Bildmerkmale der Arbeit "Native Animals", die an Vincent van Goghs Pinselschwünge oder an psychedelisch anmutende Augen erinnern, stammen von der Google-Software DeepDream. Rachel Maclean nutzt die Bildbearbeitungssoftware, um den Verfremdungseffekt der digitalen Malerei zu steigern. Sie selbst gibt in diesem Moment ihre Gestaltungsmacht ab und lässt etwas Neues entstehen, ohne es zu beeinflussen: Die Software arbeitet mit Algorithmen, die durch Künstliche Intelligenz gesteuert sind.
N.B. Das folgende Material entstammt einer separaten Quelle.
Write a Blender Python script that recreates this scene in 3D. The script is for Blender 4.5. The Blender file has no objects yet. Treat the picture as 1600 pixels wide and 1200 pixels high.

So reflektiert Maclean auf technischer Ebene den Inhalt ihrer Arbeit, insbesondere den Brexit: Die Beeinflussung von Wahlausgängen über digitale Technologien war auch im Falle des Referendums ein Thema.

Rachel Maclean (*1987)

Coffee 4 Hugs aus der Serie Native Animals, 2019

Ein Gesicht und zahlreiche Rollen

Rachel Maclean zeichnet in dem mehrteiligen Werk "Native Animals" eine bitterbunte Satire über die britische Gesellschaft im Zeitalter des Brexits. Coffee 4 Hugs ist als digital gestaltetes Gemälde Teil dieser Installation. Hinter der Maskerade von Maus, Katze und Kaninchen befindet sich Rachel Maclean selbst. Die schottische Künstlerin nutzt ihre Verwandlungsfähigkeit, um in unterschiedliche Rollen und Geschlechter zu schlüpfen. Als Vorbild gilt der Künstlerin unter anderem die Medienkünstlerin Cindy Sherman, die seit den 1970er Jahren ihre Aneignung von Identitäten als einen feministischen Akt inszeniert.